A new exhibition has opened in Roast restaurant in London’s Borough Market, founded by a distinguished friend – and generous supporter – of the Migration Museum Project, Iqbal Wahhab. Here Iqbal talks about the circumstances that provided the unfortunate inspiration for the exhibition.


No one really knows what’s going to happen post-Brexit. But we do know what’s happened post-referendum. An ugly antagonism towards Europeans has somehow unleashed a respectable racism – respectable, because it reflects the will of the people. Physical and verbal attacks have become common, and it was an incident in Roast, the Borough Market restaurant I created 11 years ago, that triggered the collaboration of the Migration Museum Project (MMP) for an exhibition currently on display on our walls.

This is what happened. A senior waitress told me that, soon after the vote, a customer had asked her where she was from; when she replied that she was from the Czech Republic, he asked her: “What are you still doing in our country?” I was repulsed when I heard that, angry that such ugliness was allowed to manifest itself with no filter for decency. That anger triggered many more thoughts, the first being that, apart from the rise of Islamophobia, Britain lives in a more racially tolerant time than when I grew up in the 1970s around south London, when Paki bashing and the National Front were the order of the day.

I’d hoped that no community would ever have to face what we had had to endure.

Workers sorting potatoes on a Lincolnshire farm. According to a National Farmers’ Union survey, almost 85 per cent of the seasonal workforce in British agriculture was from Romania or Bulgaria as of September 2016. Photograph © Jason Bye

Yet here, in a smart central London restaurant, an elderly man in a business suit deemed it legitimate to talk in such a fashion. It occurred to me that us so-called liberal elites have largely kept quiet about what is happening all around us. The Brexiteers won the vote, but how many of them would have predicted the opening of this can of vicious worms is hard to tell.
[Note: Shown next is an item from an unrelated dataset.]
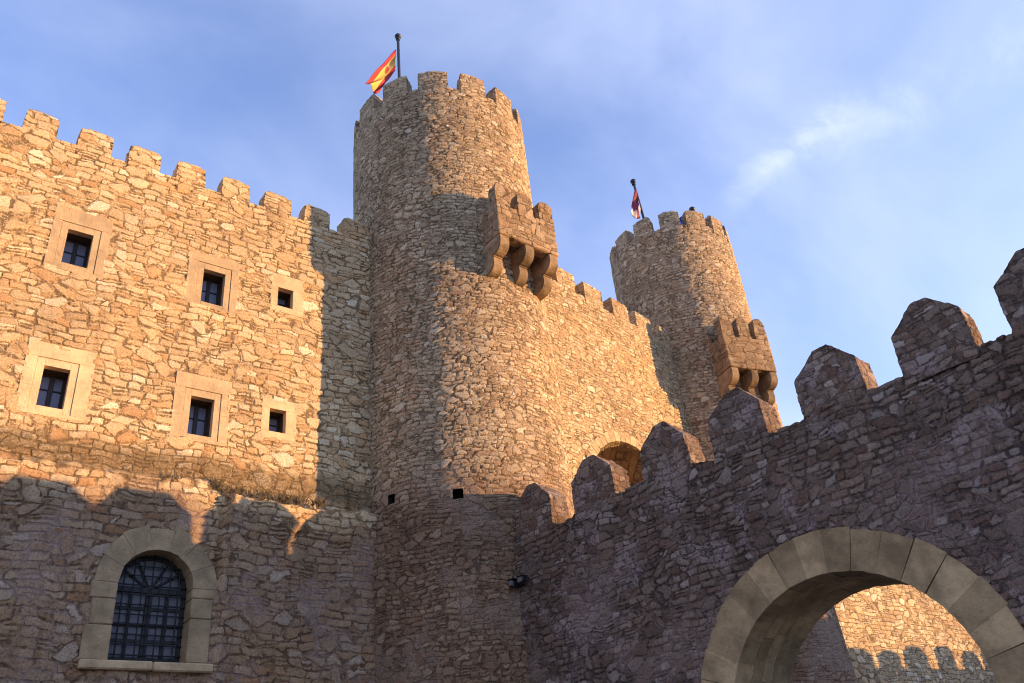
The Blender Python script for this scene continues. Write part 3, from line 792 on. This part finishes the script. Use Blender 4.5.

I told the hardline Brexit campaigner Daniel Hannan MEP about this incident, and he was genuinely shocked. In London, many of us are. But what are we doing about it? How are we challenging the prevailing prejudice?

I hear many horror stories of how French, Spanish and Italians in London are being treated, but it’s those from eastern Europe who are facing the brunt of this ugly resentment – for taking “our jobs”, jobs, we all know, that it would have been hard to find candidates for from locals. So I asked the MMP to help me, in our own small way, to make a subtle but powerful message – that eastern Europeans have, like all previous migrant settlers here, made huge contributions to British culture and our economy. Our exhibition, Unsung Stories – Eastern Europeans in Britain, communicates that message.

Three-quarters of the team that brings you the very British experience at Roast are European. This was taken by Egle Puzaraite, who comes from Lithuania, was previously a head waitress at Roaast, and is now a professional photographer. ©Egle Puzaraite

At Roast, 75 per cent of our team are European. People from Poland, Hungary, the Czech Republic are, ironically, the driving force behind the country’s most successful traditional British restaurant (founded by someone born in Bangladesh). This delicious diversity should make us hold our heads high with pride, yet we find ourselves bowing our heads in shame. Whatever happens with Brexit, we must conduct ourselves with greater dignity. The exhibition is a celebration, and we have much more to celebrate than we have allowed ourselves to do.

Sir Leszek Borysiewicz, immunologist and vice-chair of Cambridge University, was born in Wales to parents who were Polish refugees of the Second World War. Photograph © Phil Mynott

Born in Bucharest, Romania, Alina Cojocaru joined the Royal Ballet School in 1997 and is now principal dancer with the English National Ballet. Photograph © Richard Cannon

 


Unsung Stories – Eastern Europeans in Britain is on display in Roast until late autumn; eight of the nine photographs are on sale. The restaurant is normally open for breakfast, lunch and dinner from 7am to 10.45pm, with short breaks between meals; on Sunday the restaurant is open for lunch. As a result of the tragic events of Saturday 3 June, the restaurant will be closed until Monday 12 June.

Iqbal Wahhab OBE, distinguished friend and supporter of the MMP, moved into the restaurant business after an early career in the media. He is the founder of two influential restaurants, the Cinnamon Club and Roast, and the author of a number of books, most recently Charity Sucks.